═══ Listing
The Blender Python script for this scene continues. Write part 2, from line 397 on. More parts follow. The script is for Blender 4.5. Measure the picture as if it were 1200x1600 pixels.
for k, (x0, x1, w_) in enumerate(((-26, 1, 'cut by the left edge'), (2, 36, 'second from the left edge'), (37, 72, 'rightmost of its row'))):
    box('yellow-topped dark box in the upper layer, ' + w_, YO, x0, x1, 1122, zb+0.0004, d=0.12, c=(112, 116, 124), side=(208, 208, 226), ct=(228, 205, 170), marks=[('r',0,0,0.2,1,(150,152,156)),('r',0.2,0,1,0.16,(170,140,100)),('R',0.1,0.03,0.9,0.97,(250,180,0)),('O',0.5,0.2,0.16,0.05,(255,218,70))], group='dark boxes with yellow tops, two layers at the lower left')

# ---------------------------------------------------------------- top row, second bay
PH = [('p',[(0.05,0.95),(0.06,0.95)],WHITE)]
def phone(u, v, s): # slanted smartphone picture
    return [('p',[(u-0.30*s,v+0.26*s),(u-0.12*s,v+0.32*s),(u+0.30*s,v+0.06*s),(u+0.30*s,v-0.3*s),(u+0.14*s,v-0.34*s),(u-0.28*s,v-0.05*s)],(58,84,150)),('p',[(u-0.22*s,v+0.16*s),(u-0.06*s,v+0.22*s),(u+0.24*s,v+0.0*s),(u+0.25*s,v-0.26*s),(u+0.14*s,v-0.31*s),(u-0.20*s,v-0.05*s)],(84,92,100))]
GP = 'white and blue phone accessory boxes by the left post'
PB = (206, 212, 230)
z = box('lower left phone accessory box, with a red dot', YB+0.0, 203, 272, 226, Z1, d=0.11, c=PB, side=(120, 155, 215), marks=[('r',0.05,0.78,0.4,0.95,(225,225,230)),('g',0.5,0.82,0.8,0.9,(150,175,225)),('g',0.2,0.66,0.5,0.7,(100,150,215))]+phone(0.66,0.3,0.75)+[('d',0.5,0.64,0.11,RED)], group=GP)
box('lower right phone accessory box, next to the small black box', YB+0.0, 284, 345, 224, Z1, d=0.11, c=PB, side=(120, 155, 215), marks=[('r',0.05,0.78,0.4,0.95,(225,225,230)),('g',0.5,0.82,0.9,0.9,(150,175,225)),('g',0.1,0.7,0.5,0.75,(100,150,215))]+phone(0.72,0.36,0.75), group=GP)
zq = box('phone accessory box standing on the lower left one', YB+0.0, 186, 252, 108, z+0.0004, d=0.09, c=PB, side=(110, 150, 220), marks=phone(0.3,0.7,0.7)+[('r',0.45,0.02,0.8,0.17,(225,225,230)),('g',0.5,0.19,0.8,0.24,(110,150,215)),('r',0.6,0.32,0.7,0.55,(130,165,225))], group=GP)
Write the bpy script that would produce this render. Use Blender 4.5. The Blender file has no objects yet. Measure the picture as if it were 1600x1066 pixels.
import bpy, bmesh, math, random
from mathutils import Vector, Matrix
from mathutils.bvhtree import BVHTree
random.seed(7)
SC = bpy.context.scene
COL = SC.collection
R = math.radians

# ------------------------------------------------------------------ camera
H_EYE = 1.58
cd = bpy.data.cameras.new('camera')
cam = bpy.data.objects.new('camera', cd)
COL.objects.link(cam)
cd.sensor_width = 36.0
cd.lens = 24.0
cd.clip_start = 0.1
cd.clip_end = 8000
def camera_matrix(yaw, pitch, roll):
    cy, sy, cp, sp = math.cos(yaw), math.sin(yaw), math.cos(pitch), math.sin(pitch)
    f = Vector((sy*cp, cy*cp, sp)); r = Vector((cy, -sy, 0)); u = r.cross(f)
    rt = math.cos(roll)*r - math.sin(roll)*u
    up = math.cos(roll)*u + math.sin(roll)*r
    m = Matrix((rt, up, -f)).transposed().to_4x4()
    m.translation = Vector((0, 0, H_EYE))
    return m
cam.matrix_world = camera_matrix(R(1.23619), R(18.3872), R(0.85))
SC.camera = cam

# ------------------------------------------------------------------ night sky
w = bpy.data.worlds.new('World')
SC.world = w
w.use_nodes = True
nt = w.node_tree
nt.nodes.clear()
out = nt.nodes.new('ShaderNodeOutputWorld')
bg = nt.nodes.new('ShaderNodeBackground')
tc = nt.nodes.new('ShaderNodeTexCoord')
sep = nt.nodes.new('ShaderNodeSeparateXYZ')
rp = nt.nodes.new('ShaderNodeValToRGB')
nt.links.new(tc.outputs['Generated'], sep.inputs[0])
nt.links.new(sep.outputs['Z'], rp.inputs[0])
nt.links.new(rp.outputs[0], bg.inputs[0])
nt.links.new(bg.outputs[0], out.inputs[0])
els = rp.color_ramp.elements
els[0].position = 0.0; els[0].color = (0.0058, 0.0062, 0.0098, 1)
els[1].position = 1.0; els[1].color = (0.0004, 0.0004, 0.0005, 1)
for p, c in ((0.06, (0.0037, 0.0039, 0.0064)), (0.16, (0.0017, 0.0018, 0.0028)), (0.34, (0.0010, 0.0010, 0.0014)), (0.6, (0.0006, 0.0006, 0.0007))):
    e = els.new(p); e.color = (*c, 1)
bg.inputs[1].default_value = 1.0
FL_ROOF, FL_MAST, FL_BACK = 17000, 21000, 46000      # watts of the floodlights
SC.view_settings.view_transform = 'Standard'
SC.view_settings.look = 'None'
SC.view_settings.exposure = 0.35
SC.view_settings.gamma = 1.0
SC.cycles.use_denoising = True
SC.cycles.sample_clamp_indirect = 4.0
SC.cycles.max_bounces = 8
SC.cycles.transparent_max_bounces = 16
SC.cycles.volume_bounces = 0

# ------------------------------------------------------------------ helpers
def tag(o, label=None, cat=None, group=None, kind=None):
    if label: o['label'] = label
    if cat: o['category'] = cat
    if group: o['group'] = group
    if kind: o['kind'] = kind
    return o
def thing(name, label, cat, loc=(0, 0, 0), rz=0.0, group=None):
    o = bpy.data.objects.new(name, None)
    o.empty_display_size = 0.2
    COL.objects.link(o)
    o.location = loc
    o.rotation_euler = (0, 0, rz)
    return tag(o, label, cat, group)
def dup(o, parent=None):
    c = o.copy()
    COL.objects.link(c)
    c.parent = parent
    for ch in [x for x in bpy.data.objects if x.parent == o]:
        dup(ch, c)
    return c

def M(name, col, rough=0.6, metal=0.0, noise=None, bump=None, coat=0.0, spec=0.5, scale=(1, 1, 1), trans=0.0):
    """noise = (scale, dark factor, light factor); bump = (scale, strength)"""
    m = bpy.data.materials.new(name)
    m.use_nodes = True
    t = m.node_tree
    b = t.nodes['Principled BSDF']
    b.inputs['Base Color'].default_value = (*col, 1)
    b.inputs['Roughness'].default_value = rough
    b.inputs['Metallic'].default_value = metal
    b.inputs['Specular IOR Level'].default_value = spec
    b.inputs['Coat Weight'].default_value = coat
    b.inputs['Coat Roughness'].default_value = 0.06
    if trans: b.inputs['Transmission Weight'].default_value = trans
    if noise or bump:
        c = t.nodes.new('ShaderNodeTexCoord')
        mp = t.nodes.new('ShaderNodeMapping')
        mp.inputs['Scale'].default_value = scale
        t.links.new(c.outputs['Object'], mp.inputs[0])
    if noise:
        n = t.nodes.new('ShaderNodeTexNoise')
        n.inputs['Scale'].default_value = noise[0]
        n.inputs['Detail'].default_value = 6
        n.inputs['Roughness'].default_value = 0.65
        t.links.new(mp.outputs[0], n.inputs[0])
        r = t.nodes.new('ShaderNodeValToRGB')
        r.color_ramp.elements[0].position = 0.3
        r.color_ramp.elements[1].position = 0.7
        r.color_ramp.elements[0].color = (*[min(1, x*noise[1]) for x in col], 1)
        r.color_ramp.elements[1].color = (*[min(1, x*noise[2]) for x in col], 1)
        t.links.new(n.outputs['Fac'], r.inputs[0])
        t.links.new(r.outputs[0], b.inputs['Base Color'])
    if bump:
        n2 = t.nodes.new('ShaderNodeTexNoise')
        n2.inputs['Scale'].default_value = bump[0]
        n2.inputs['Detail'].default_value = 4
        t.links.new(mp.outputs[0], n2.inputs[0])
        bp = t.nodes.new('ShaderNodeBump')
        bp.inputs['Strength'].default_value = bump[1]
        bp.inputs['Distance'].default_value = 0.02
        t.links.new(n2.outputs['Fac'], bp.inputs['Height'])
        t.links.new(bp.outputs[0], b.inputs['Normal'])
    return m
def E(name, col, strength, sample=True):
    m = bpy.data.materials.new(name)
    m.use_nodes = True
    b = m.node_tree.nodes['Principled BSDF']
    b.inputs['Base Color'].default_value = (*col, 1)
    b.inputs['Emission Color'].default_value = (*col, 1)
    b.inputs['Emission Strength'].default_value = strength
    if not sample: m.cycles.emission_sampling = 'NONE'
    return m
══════
Instruction:
Write out, from the lines above, only those from the line with "Write the bpy" to the line with "R = math.radians", exactly as given, including the first and the last.

Task answer:
Write the bpy script that would produce this render. Use Blender 4.5. The Blender file has no objects yet. Measure the picture as if it were 1600x1066 pixels.
import bpy, bmesh, math, random
from mathutils import Vector, Matrix
from mathutils.bvhtree import BVHTree
random.seed(7)
SC = bpy.context.scene
COL = SC.collection
R = math.radians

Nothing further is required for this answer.